Monday 7 August 2023

von Hugel, the Mystical, Bergson, and Nisargadatta.

 Baron Von Hugel in his magisterial work ‘The Mystical Element of Religion’ considers the apparently inescapable dilemma of the Subjective versus the Objective.  How do you know that your ‘rapt to the highest heaven’ is not an illusion?  Can you ever know?  Are they those peak experiences breadcrumbs to find our way home or pebbles?  Can the illusory really be transformative or is that only an apparently deep question which evaporates like a puddle in the sun?  


“And this objection is felt most keenly in religion, when the religious soul first wakes up to the fact that itself, of necessity and continuously, contributes, by its own action, to the constitution of those affirmations and certainties, which, until then, seemed, without a doubt, to be directly borne in upon a purely receptive, automatically registering mind, from that extra-, super-human world which it thus affirmed. Here also, all having for so long been assumed to be purely objective, the temptation now arises to consider it all as purely subjective. “ (Mystical Element)

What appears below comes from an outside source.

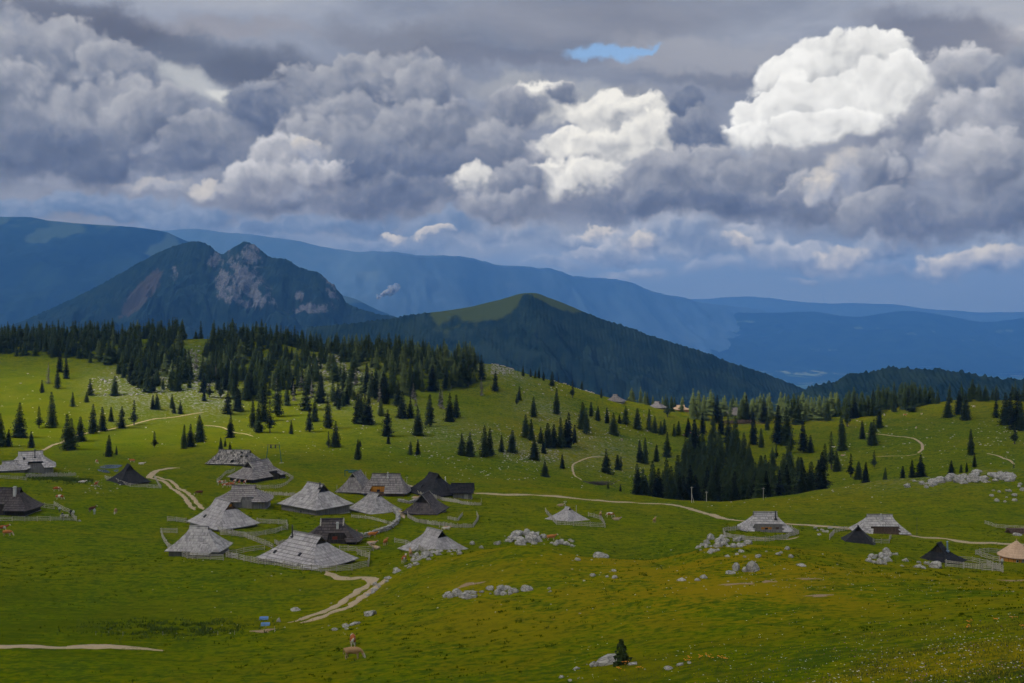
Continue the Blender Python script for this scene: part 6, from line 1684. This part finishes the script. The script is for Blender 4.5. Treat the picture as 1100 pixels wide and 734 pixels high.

……And finally, this doubt and trouble would seem to find specially ready material in the mystical element and form of religion. For here, as we have already seen, psycho-physical and auto-suggestive phenomena and mechanisms abound; here especially does the mind cling to an immediate access to Reality; and here the ordinary checks and complements afforded by the Historical and Institutional, the Analytically Rational, and the Volitional, Practical elements of Religion are at a minimum. (op.cit. below)”


Are we stuck with this analysis or is it vyavaharika  (conventional/mundane/relative) rather than hewing to the ‘paramarthika’  (absolute) line as the Vedantin puts it?  As long as we think in terms of the usual accounts of truth as correspondence or coherence we will be trapped in an inescapable aporia.  We are stuck on that reef and no tide will lift us off.  Berkeley was right you know when he held that there need be no matter that is the cause of our representation if that was what we were relying  on for our experience of the world.  Representations beg the question. There had to be a way of allowing for the ‘external’ world, a way that was properly founded.  God keeps the game in play and when Samuel Johnson kicked the stone God underwrote the ouch.


But does all that really matter to the mystic who lives in the heart of being even when his epistemology is flawed.  As Bergson who is frequently referred to by von Hugel points out we move from intuition to conceptualization and not the other direction which is the path that philosophical inquiry takes.  Conceptual analysis is useful while at the same time being an engine of alienation.  It spawns paradoxes and oppresses us with mental fidget.  In that hedging  locution favoured by philosophers - ‘we worry’.


Nisargadatta the Sage of Bombay achieved self-realisation following the instruction of his guru to continuously keep his mind on the reality - I am.  I AM THAT the great saying of the upanisad is almost a forced conclusion compared to the immersion in being of I AM.